The Talmud (Hullin 41b, Avodah Zarah 25b) preserves a cautionary teaching about the vulnerability of scholars traveling on dangerous roads. Students of the sages were sometimes set upon by robbers — not ordinary highwaymen, but men who targeted Jewish travelers specifically.
In one account, a group of students were traveling together when they were stopped by bandits. The robbers demanded to know their identities. "We are students of Torah," they replied. This should have earned them safe passage, but these particular robbers had no respect for learning.
The sages derived from such incidents a practical rule: when traveling in dangerous territory, a scholar should not announce himself as a scholar. Not because learning is something to hide, but because the world is not always a place where wisdom is respected. Sometimes wisdom makes you a target.

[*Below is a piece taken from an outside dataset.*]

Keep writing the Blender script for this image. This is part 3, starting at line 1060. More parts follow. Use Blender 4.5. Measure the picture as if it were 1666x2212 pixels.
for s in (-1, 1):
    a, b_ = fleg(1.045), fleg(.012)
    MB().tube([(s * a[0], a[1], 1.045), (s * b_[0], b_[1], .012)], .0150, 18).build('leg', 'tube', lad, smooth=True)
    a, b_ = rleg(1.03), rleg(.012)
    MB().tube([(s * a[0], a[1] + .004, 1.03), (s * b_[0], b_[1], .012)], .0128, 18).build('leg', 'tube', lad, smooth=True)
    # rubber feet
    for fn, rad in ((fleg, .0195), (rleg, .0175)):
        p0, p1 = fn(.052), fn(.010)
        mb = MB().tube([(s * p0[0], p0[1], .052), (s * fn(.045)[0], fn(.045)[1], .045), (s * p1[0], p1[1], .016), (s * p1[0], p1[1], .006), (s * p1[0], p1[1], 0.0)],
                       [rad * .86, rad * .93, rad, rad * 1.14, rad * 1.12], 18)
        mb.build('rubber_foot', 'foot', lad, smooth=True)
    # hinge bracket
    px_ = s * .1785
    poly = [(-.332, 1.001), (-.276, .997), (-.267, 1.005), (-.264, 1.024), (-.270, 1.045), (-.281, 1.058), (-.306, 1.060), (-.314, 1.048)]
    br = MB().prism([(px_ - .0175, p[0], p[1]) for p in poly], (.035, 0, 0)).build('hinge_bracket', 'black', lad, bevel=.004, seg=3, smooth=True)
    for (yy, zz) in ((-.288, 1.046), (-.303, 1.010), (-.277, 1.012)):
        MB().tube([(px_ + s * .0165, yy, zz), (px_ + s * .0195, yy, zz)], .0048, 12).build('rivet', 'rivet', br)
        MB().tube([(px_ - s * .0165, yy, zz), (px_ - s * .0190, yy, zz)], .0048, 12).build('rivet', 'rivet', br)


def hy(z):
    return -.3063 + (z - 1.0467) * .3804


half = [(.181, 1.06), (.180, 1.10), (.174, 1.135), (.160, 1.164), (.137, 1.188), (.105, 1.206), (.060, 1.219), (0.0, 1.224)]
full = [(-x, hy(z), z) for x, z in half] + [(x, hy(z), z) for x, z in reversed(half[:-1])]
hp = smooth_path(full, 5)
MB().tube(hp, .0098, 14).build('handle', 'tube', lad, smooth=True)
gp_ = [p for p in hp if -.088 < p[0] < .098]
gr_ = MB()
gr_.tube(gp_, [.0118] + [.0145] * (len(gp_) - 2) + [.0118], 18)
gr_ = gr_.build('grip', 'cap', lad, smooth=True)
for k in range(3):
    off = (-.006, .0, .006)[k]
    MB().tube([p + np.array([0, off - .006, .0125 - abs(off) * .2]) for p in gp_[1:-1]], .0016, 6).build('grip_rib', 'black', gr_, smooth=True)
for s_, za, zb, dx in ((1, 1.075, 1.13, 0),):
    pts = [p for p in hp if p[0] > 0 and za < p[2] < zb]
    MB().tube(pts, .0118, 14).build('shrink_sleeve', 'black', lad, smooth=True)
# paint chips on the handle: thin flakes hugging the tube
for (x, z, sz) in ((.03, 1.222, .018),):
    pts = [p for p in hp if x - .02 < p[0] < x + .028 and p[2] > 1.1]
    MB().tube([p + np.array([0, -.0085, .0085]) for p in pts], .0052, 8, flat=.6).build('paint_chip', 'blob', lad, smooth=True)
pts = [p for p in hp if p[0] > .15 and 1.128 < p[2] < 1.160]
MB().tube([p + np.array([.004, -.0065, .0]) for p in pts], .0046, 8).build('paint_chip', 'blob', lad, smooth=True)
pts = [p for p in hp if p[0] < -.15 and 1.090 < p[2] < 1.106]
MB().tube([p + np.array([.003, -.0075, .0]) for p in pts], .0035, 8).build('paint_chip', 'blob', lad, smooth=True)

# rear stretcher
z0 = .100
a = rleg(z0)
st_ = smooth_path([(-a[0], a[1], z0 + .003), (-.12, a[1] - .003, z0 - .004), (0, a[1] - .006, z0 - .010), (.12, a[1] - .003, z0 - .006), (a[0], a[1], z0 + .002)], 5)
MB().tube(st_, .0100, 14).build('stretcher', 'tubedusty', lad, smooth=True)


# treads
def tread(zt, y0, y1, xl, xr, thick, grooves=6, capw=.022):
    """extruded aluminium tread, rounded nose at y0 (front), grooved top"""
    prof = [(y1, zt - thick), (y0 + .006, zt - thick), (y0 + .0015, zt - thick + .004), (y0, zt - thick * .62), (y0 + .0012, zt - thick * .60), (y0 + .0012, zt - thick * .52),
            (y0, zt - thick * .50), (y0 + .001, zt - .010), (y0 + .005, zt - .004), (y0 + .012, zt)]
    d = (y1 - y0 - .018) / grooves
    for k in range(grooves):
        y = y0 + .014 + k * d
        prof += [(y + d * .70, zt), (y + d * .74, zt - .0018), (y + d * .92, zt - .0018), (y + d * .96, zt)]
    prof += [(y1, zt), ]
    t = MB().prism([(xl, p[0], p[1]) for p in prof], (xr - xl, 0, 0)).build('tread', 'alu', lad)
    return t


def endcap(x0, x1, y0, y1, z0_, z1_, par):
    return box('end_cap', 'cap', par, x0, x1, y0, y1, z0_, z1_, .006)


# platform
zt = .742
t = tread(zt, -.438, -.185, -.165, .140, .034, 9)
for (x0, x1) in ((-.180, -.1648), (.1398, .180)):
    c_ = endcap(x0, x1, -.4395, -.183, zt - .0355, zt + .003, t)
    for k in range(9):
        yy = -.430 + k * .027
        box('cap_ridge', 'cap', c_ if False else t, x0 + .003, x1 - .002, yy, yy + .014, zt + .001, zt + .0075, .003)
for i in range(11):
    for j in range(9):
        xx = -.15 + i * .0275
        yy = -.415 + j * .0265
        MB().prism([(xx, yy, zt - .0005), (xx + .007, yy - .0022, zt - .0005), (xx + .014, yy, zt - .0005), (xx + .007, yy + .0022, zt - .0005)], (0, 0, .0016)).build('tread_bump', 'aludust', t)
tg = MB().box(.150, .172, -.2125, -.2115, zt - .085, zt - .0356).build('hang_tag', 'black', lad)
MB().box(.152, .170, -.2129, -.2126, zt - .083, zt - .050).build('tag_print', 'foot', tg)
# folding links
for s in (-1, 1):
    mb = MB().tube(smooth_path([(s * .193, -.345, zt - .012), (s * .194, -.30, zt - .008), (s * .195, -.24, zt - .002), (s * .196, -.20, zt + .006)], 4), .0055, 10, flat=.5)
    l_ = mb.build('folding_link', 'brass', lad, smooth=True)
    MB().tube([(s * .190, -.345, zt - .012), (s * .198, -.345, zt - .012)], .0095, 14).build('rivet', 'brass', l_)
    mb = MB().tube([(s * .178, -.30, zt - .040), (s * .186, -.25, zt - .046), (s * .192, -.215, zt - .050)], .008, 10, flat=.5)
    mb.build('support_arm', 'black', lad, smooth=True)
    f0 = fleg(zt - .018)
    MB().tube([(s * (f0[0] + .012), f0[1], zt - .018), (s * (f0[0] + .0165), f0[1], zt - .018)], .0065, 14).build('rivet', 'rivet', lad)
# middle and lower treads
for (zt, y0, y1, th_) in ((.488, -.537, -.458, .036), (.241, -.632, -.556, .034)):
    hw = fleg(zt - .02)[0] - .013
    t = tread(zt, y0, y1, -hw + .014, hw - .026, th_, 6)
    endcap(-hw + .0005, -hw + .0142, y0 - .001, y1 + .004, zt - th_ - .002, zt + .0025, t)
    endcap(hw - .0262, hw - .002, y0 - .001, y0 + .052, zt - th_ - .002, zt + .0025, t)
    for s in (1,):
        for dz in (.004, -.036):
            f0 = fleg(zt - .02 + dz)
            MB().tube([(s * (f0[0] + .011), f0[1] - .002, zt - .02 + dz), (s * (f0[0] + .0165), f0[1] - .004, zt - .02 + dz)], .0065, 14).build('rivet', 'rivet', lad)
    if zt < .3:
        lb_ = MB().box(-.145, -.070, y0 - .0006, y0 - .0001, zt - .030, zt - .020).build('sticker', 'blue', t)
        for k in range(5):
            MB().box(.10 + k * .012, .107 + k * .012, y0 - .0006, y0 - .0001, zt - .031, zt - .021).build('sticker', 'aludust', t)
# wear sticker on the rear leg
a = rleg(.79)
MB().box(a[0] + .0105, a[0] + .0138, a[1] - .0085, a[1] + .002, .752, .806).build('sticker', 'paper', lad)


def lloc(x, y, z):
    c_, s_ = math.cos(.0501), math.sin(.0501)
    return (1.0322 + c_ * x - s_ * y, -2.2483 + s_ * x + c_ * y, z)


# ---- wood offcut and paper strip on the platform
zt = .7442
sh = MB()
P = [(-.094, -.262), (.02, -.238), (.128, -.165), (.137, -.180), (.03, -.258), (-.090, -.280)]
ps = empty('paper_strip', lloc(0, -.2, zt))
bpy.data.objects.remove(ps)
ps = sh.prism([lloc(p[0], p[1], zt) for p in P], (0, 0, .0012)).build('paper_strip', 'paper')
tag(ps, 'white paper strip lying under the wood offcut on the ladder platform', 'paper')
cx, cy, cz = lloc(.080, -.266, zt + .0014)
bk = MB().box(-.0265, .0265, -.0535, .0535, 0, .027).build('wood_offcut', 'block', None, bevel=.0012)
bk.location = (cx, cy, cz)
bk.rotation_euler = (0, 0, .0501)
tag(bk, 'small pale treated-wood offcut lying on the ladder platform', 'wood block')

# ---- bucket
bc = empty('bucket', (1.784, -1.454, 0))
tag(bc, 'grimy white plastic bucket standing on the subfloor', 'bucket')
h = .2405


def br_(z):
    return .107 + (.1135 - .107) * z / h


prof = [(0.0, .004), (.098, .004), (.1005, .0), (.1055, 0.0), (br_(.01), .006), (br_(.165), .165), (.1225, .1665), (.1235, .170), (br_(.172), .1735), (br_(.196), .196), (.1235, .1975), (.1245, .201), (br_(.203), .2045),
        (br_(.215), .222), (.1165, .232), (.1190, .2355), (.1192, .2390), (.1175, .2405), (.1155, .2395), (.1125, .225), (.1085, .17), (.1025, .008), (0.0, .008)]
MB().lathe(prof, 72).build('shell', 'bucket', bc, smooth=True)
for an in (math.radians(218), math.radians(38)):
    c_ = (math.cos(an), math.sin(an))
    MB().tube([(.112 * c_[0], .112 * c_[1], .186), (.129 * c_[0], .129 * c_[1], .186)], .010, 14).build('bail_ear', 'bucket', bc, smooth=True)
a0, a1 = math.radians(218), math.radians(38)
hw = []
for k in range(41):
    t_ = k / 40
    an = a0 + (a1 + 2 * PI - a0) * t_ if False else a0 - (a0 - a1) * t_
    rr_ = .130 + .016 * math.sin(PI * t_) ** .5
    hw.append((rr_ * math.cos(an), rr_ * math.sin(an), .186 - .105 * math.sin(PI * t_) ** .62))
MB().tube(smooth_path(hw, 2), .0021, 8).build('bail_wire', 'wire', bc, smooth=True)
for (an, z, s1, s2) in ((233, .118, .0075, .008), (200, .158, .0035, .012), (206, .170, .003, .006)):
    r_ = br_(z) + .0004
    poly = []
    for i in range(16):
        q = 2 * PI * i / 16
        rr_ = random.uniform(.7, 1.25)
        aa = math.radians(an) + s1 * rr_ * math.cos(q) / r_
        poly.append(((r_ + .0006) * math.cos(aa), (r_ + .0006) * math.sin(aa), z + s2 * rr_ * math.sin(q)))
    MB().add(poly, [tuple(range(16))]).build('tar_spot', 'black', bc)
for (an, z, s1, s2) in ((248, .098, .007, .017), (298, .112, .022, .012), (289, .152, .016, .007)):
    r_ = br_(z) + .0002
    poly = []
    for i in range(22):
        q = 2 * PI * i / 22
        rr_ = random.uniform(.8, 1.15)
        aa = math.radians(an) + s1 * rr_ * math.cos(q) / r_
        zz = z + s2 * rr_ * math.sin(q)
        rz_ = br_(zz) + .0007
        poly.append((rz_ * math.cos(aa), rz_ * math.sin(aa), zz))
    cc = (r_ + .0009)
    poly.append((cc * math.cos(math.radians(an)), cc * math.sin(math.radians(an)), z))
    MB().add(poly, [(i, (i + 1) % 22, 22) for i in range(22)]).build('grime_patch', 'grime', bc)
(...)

Rabbi Meir taught a related lesson: judge a person not by their appearance but by their deeds. Robbers who dress as pious men are the most dangerous, because they use the trust that piety earns to get close to their victims. Conversely, a man who looks rough but acts with kindness may be closer to God than the man who looks the part.
The juxtaposition of pupils and robbers in this teaching carries a deeper message: the road to wisdom is never safe. Every student who sets out to learn Torah must accept that the journey involves real risk — not just intellectual risk, but physical danger in a world that does not always welcome the pursuit of truth.